Uma história de superação serve como inspiração
para muitos moradores da zona rural de Iguatu. Na localidade de Malhada
Limpa, no distrito de José de Alencar, distante 30 km do centro urbano,
os irmãos Marcos e Edilândia Lavor, que possuem deficiência visual,
congênitos, cursam licenciatura em Letras e percorrem todos os dias o
caminho para a faculdade em um ônibus escolar.
Motivados, os irmãos querem ser professores de Português. Não medem
esforços para vencer os obstáculos impostos pela vida e pela falta de
acessibilidade. Uma delas é a escassez de material de estudo em braile. A
faculdade não oferece essa possibilidade.
Os irmãos estudam na Faculdade de Educação, Ciências e Letras de
Iguatu (Fecli), unidade de ensino da Universidade Estadual do Ceará
(Uece). Edilândia Lavor, 23 anos, cursa o quinto semestre. Marcos Lavor,
20 anos, é aluno do segundo semestre.
Todos os dias, eles percorrem um total de 60km até a instituição. Os
irmãos decidiram continuar morando com a família no sítio Malhada Limpa,
pois as condições financeiras e a atividade do pai, agricultor de base
familiar, impedem a mudança para a cidade de Iguatu.
"Aqui a gente tem o apoio e o aconchego da família", diz Edilândia. E
como eles fazem para estudar em casa? Graças ao avanço tecnológico e à
chegada de sinal de internet na zona rural é possível ouvir textos por
meio de um sistema de avançado de leitura implantado em computadores e
smartphones.
O material é digitalizado por colegas bolsistas. Na Fecli não há
impressora nem textos e livros em braile, dificultando o acesso ao
material didático, pedagógico e de conteúdo das disciplinas.
Em casa, os dois estudam os conteúdos apresentados em sala de aula e
fazem os trabalhos acadêmicos. Também participam de atividade em grupo,
estudo coletivo à distância e se comunicam bem com os colegas. "Se não
fosse a internet, seria impossível, não tínhamos como continuar
estudando e morando aqui no sítio com a família", pontua Marcos.
Sonho
Os dois sonham em ser professores de Português. "A gente quer ensinar
em uma sala regular, e não apenas para cegos", ressalta Edilândia
Lavor.
Na Faculdade, os irmãos enfrentam a falta de material em braile. "Se
houvesse textos com os conteúdos das disciplinas, a gente teria melhores
condições de estudo e de aprendizagem", observam os estudantes.

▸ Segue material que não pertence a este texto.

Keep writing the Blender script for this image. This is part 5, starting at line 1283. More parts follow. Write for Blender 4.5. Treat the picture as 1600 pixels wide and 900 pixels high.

Há ainda dificuldade física de locomoção no campus
multi-institucional. O espaço é moderno, mas não tem adequações para
acessibilidade. Falta sinalização de piso e existem obstáculos nas vias
de pedestres como escadas de ferro. Para se locomover, é preciso contar
com a ajuda de colegas.
Trajetória
Ambos estudaram até os oito anos de idade no sítio, na condição de
ouvintes, pois não havia meios e materiais disponíveis para cegos. "A
gente estava na escola, mas não era estudante realmente", lembra
Edilândia. "Não participava das atividades".
Em Iguatu, na Escola Carlos de Gouvêa, foram alfabetizados em braile,
em uma sala de inclusão, da Educação Especial. Concluíram o Ensino
Fundamental e, depois, foram para o Liceu de Iguatu, onde terminaram o
Ensino Médio.
O próximo passo foi enfrentar o vestibular na Uece e cada um a seu
tempo conseguiu aprovação para o curso de Letras. Em casa, os irmãos têm
o apoio dos pais. É uma moradia simples, no sertão, que nesta época do
ano permanece seco. Há galinhas e capotes criados soltos, no terreiro de
casa. O pai, batalhador, cuida de poucas cabeças de gado e no tempo da
chuva faz roça de milho e feijão.
A vida da família é dura, mas ninguém perde a esperança em dias
melhores. Não faltam união e apoio. "Fomos criados normalmente e isso
nos ajudou bastante a ter força e motivação para superar as
dificuldades", finaliza Edilândia Lavor.